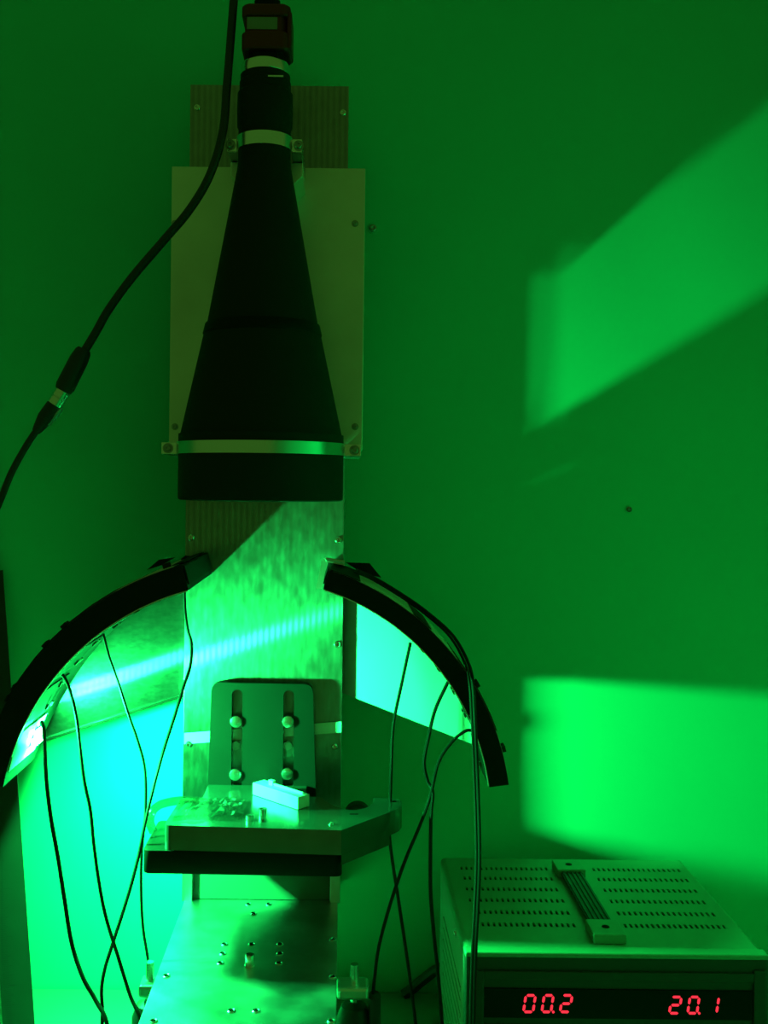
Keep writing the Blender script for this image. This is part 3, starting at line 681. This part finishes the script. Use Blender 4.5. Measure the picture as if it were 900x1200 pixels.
# camera cable with plug connection
cc = thing('camera_cable', 'thick black cable curving down the left wall from above the camera', 'cable', P(75, 455, 1.0))
rc = 0.0042
obj('cord', tube([P(277, -30, 0.99), P(274, 0, 0.99), (P(270, 50, 0.99)), P(266, 100, 0.985), P(261, 155, 0.98), P(246, 205, 0.98), P(222, 246, 0.985), P(190, 284, 0.99), P(155, 325, 0.995), P(128, 362, 1.0), P(112, 390, 1.0), P(97, 415, 1.0)], rc, 12, 10), M['rubber'], cc, True)
def along(ua, va, ub, vb, prof, m, name, lab=None):
    a, b = P(ua, va, 1.0), P(ub, vb, 1.0)
    return obj(name, lathe(a, [(r, h * (b - a).length) for r, h in prof], 20, b - a), m, cc, True, label=lab)
along(99, 409, 74, 458, [(0, 0), (0.0062, 0), (0.0078, 0.06), (0.0092, 0.25), (0.0095, 0.9), (0.008, 1), (0, 1)], M['rubber'], 'socket')
along(74, 458, 64, 474, [(0, 0), (0.0075, 0), (0.0075, 0.45), (0.0068, 0.5), (0.0075, 0.55), (0.0075, 1), (0, 1)], M['steel'], 'coupling_ring', 'shiny metal coupling ring')
along(64, 474, 42, 506, [(0, 0), (0.0075, 0), (0.0078, 0.5), (0.005, 0.9), (0.004, 1), (0, 1)], M['rubber'], 'plug')
along(71, 478, 55, 498, [(0, 0), (0.003, 0), (0.0036, 0.3), (0.003, 0.95), (0.0, 1)], M['dsteel'], 'latch')
obj('cord', tube([P(43, 504, 1.0), P(30, 524, 1.0), P(14, 553, 1.0), P(3, 580, 1.0), P(-8, 610, 1.0), P(-24, 680, 1.0), P(-60, 860, 0.98), P(-75, 1080, 0.95), Vector((-0.41, 0.90, 0.03)), Vector((-0.45, 0.86, 0.0075)), Vector((-0.50, 0.84, 0.0045)), Vector((-0.60, 0.82, 0.0045))], 0.0034, 12), M['rubber'], cc, True)

# ------------------------------------------------------------------ ruler at left, wall fixings
ra = P(3.5, 668, 1.185); 
yb_ = 1.10
rb = P(41.5, 1210, yb_); rb.z = 0.0008
def rl_(t, w, d=0.0):                                        # t along length, w across from the right edge
    c = ra.lerp(rb, t); ax = (rb - ra).normalized(); s = Vector((-ax.z, 0, ax.x)).normalized()
    if s.x > 0: s = -s
    n = ax.cross(s).normalized()
    if n.y > 0: n = -n
    return c + s * w + n * d
ru = thing('steel_ruler', 'dark steel ruler leaning against the wall at the left edge', 'ruler', tuple(rb))
WR = 0.0345
obj('blade', prism([rl_(0, 0), rl_(1, 0), rl_(1, WR), rl_(0, WR)], rl_(0, 0, 0.001) - rl_(0, 0)), M['ruler'], ru)
tk = bmesh.new(); Ln = (ra - rb).length
nmm = int(Ln / 0.002)
for i in range(4, nmm - 2):
    t0 = i * 0.002 / Ln; l_ = 0.013 if i % 25 == 0 else (0.0105 if i % 5 == 0 else 0.007); hw = 0.00028 / Ln
    for base, sg in ((0.0305, -1),):
        tk.faces.new([tk.verts.new(rl_(a, b, 0.00112)) for a, b in ((t0 - hw, base), (t0 + hw, base), (t0 + hw, base + sg * l_), (t0 - hw, base + sg * l_))])
obj('graduations', tk, M['mark'], ru, kind='stuff')
for u, v, r, lab in ((437, 268, 0.0042, 'screw in the wall right of the wide lens plate'), (737, 597, 0.0032, 'lone small screw in the bare wall at right')):
    p = P(u, v, YW)
    s_ = thing('wall_screw', lab, 'screw', (p.x, YW, p.z), 'screws in the wall')
    obj('plug', lathe((p.x, YW + 0.0005, p.z), [(0, 0), (r * 1.6, 0), (r * 1.5, 0.001), (r, 0.0012), (0, 0.0012)], 20, (0, -1, 0)), M['wall'], s_, True)
    obj('head', lathe((p.x, YW - 0.0008, p.z), [(0, 0), (r, 0), (r, 0.0015), (r * 0.6, 0.0026), (r * 0.3, 0.0016), (0, 0.0016)], 16, (0, -1, 0)), M['dsteel'], s_, True)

####################

Exercise requirements: Up to and including the line with "12), M['rubber'], cc, True)", copy the data above from its first line. Skip pictures.

Answer to this problem:
Keep writing the Blender script for this image. This is part 3, starting at line 681. This part finishes the script. Use Blender 4.5. Measure the picture as if it were 900x1200 pixels.
# camera cable with plug connection
cc = thing('camera_cable', 'thick black cable curving down the left wall from above the camera', 'cable', P(75, 455, 1.0))
rc = 0.0042
obj('cord', tube([P(277, -30, 0.99), P(274, 0, 0.99), (P(270, 50, 0.99)), P(266, 100, 0.985), P(261, 155, 0.98), P(246, 205, 0.98), P(222, 246, 0.985), P(190, 284, 0.99), P(155, 325, 0.995), P(128, 362, 1.0), P(112, 390, 1.0), P(97, 415, 1.0)], rc, 12, 10), M['rubber'], cc, True)
def along(ua, va, ub, vb, prof, m, name, lab=None):
    a, b = P(ua, va, 1.0), P(ub, vb, 1.0)
    return obj(name, lathe(a, [(r, h * (b - a).length) for r, h in prof], 20, b - a), m, cc, True, label=lab)
along(99, 409, 74, 458, [(0, 0), (0.0062, 0), (0.0078, 0.06), (0.0092, 0.25), (0.0095, 0.9), (0.008, 1), (0, 1)], M['rubber'], 'socket')
along(74, 458, 64, 474, [(0, 0), (0.0075, 0), (0.0075, 0.45), (0.0068, 0.5), (0.0075, 0.55), (0.0075, 1), (0, 1)], M['steel'], 'coupling_ring', 'shiny metal coupling ring')
along(64, 474, 42, 506, [(0, 0), (0.0075, 0), (0.0078, 0.5), (0.005, 0.9), (0.004, 1), (0, 1)], M['rubber'], 'plug')
along(71, 478, 55, 498, [(0, 0), (0.003, 0), (0.0036, 0.3), (0.003, 0.95), (0.0, 1)], M['dsteel'], 'latch')
obj('cord', tube([P(43, 504, 1.0), P(30, 524, 1.0), P(14, 553, 1.0), P(3, 580, 1.0), P(-8, 610, 1.0), P(-24, 680, 1.0), P(-60, 860, 0.98), P(-75, 1080, 0.95), Vector((-0.41, 0.90, 0.03)), Vector((-0.45, 0.86, 0.0075)), Vector((-0.50, 0.84, 0.0045)), Vector((-0.60, 0.82, 0.0045))], 0.0034, 12), M['rubber'], cc, True)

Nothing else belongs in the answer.